Governance | Tania Mason | 19 Aug 2008

A Scottish charitable trust has won a court case to alter its trust deed to widen its remit and enable it to fund a greater range of causes.

 

The RS Macdonald Charitable Trust, which was established in 1978 by a relation of one of the founders of the Glenmorangie whisky empire, applied to the Court of Session (Scotland’s supreme civil court) for permission to update its terms and conditions.

 

The trust had become increasingly hamstrung by its original deed, in that only certain charities were eligible to receive grants. Many applications for funding had had to be rejected.

The trustees decided to try to broaden the criteria after just four out of 45 applications received in a nine-month period were eligible.

The judge who considered the case, Lord Drummond Young, said the trust’s current assets of more than £50m were far more than the founder could have contemplated when he established the charity 30 years ago.

The late Roderick Stewart Macdonald set up the trust with £50,000 worth of shares, but when he died in 1995 his personal shareholding, which he bequeathed to the trust, was worth £17m.

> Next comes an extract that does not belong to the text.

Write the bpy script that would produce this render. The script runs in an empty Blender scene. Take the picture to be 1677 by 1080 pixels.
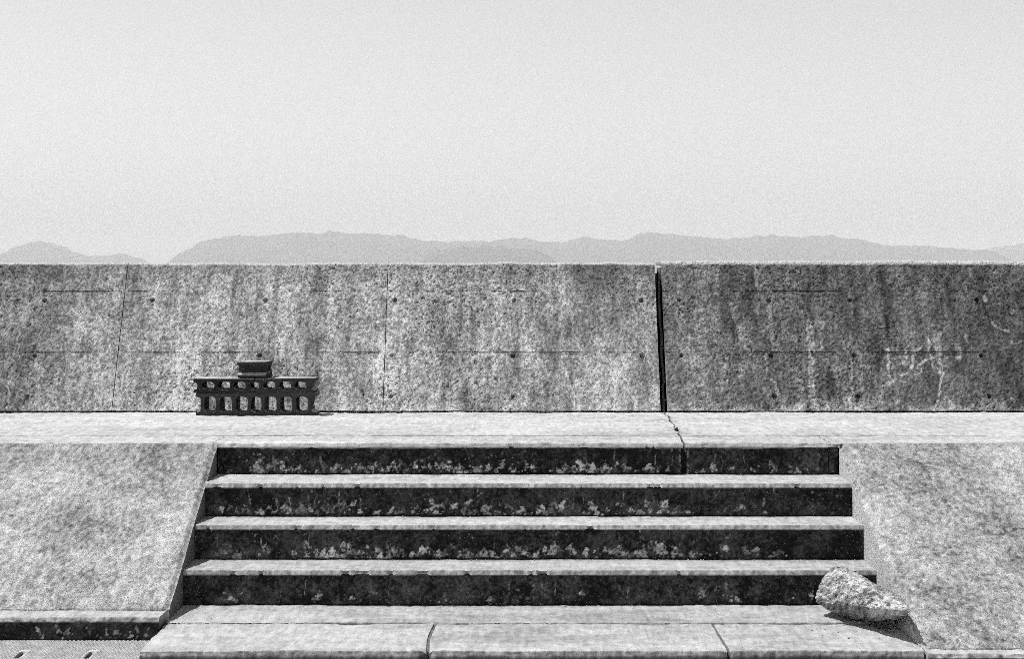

When Louis Vuitton Moet Hennessy bought the distiller (pictured) in 2004, the shares were worth nearly three times that.

Macdonald had named six charities that could be supported by the trust when he founded it, though certain others could apply if they met particular criteria.

But as well as extending the criteria, Lord Drummond also ruled that grants could not exceed £40,000. This would force the trust to ensure it sought out more beneficiaries instead of merely giving bigger grants.

And he declined the trustees’ application to be allowed to give grants to charities operating outside Scotland.